## START

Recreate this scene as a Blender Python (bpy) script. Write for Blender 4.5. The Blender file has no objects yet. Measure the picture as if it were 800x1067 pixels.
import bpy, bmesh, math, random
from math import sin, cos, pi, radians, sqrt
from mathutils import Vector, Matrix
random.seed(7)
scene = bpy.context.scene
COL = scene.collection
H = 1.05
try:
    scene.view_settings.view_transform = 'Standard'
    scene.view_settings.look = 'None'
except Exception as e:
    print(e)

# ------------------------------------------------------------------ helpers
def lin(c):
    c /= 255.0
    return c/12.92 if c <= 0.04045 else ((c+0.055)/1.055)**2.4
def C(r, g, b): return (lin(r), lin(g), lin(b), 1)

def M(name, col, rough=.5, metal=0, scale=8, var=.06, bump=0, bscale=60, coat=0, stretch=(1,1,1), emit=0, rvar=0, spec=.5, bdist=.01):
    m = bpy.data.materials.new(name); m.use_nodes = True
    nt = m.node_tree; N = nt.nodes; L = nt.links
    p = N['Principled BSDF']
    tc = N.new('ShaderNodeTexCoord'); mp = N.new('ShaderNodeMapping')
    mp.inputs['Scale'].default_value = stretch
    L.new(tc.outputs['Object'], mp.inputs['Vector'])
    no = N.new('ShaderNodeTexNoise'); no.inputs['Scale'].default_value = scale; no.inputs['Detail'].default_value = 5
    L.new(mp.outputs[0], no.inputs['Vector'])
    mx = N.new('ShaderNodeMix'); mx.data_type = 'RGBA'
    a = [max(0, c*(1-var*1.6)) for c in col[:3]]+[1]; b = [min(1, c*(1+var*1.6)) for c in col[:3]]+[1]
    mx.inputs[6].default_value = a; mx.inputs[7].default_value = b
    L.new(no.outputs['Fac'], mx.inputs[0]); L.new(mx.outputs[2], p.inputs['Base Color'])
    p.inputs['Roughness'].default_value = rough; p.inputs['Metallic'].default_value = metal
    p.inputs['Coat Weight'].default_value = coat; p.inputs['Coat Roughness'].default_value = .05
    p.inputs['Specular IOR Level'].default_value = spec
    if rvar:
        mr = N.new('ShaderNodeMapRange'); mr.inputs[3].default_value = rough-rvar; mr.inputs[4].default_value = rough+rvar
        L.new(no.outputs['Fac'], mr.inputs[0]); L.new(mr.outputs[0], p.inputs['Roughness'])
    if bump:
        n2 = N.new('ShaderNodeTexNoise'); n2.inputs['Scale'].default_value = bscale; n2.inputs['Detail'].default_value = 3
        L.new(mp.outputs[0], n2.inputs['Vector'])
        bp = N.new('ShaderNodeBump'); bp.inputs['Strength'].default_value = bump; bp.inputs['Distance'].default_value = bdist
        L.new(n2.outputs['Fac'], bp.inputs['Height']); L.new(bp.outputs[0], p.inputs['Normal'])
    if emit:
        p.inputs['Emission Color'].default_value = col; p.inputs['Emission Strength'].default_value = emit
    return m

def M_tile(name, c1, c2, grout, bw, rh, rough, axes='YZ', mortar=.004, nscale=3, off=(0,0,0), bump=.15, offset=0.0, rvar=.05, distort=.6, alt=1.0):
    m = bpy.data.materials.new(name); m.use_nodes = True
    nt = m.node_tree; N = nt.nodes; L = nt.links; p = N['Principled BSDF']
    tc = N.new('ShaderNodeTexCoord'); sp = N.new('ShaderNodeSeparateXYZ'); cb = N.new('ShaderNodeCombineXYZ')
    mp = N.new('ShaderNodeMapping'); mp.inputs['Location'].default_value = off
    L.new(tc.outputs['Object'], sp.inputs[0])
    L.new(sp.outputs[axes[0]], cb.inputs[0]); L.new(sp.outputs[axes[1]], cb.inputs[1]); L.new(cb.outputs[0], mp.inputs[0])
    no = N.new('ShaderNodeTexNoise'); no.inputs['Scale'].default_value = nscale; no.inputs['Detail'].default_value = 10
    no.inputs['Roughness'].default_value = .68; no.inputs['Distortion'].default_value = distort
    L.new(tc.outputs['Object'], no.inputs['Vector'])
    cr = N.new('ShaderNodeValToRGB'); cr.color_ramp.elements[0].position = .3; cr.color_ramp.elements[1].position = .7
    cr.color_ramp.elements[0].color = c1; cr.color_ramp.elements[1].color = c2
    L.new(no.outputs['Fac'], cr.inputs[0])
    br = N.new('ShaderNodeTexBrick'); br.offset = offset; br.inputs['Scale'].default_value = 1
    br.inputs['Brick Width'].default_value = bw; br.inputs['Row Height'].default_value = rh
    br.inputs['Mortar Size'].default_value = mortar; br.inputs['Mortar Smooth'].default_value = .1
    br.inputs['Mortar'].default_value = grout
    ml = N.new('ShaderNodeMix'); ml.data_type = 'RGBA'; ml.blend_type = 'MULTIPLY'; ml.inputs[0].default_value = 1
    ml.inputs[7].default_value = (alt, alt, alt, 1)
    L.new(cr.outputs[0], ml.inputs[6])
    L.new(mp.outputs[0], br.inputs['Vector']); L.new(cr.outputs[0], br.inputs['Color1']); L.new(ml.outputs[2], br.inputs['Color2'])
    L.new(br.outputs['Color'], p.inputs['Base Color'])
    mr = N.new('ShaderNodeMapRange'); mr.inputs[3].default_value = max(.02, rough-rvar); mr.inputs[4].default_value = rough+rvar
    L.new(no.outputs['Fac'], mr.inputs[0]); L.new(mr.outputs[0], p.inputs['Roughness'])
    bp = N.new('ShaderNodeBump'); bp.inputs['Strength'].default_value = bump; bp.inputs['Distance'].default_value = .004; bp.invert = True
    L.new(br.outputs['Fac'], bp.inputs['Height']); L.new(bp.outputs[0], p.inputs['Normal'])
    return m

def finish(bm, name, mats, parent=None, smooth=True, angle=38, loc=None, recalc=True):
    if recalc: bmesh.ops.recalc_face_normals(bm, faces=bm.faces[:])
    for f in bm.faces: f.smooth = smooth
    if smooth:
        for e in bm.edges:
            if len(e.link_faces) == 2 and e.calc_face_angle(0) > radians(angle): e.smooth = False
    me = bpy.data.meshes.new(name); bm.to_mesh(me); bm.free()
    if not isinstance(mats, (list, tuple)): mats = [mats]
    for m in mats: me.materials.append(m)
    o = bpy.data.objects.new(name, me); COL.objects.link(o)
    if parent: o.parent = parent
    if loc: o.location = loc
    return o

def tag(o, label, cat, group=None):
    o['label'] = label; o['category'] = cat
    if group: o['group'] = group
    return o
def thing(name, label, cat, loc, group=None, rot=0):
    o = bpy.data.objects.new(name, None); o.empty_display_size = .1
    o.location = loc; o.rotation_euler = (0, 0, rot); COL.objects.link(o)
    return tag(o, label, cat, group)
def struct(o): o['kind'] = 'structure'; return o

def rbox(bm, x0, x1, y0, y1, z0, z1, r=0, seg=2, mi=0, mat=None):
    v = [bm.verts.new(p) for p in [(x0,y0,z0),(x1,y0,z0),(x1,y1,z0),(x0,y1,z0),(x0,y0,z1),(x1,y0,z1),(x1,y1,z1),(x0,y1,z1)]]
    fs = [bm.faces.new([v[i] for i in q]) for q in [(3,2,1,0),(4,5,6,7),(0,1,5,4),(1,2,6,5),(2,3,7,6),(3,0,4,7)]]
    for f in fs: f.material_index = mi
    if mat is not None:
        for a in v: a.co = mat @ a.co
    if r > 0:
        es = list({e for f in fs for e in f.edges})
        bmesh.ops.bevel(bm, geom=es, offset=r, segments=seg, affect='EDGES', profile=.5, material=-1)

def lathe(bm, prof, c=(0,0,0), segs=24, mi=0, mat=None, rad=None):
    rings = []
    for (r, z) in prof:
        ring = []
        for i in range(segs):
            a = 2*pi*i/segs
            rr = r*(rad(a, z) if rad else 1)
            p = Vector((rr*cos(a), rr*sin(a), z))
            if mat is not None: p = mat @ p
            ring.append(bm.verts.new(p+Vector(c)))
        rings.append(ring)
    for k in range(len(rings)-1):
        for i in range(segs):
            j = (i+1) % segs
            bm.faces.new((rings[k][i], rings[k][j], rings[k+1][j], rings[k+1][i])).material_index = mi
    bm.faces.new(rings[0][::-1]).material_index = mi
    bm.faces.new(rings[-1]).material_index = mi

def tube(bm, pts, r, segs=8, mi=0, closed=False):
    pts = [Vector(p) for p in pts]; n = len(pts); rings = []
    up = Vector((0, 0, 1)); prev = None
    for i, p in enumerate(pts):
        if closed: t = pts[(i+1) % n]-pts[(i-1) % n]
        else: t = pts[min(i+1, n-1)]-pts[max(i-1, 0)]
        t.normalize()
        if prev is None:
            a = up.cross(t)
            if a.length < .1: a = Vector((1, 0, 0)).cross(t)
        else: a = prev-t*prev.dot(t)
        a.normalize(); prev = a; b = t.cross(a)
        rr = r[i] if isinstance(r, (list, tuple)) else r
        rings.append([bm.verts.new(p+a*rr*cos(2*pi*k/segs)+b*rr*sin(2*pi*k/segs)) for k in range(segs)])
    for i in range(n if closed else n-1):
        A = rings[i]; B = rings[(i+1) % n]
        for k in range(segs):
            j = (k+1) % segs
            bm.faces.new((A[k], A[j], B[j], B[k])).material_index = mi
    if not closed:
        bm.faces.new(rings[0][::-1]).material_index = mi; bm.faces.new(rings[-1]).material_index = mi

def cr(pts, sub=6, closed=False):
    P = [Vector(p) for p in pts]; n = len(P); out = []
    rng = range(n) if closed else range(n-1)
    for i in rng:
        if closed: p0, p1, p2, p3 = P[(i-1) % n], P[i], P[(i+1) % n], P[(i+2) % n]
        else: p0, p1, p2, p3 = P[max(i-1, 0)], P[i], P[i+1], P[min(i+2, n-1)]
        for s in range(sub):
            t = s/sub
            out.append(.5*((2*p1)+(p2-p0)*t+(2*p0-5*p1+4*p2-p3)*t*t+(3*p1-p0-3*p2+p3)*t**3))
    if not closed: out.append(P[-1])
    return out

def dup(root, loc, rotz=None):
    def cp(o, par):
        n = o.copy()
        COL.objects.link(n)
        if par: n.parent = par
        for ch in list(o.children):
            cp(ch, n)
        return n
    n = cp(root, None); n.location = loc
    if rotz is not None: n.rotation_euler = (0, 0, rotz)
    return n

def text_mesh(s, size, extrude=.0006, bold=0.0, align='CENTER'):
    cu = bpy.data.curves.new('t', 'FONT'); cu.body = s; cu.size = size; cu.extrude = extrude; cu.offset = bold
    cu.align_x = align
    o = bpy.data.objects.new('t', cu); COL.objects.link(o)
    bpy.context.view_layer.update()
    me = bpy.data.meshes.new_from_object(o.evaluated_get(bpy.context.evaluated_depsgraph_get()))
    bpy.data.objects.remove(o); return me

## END

» **Your goal**
Within the listing above, find every line containing the string "scene" and return it.

» **Correct response**
Recreate this scene as a Blender Python (bpy) script. Write for Blender 4.5. The Blender file has no objects yet. Measure the picture as if it were 800x1067 pixels.
scene = bpy.context.scene
COL = scene.collection
    scene.view_settings.view_transform = 'Standard'
    scene.view_settings.look = 'None'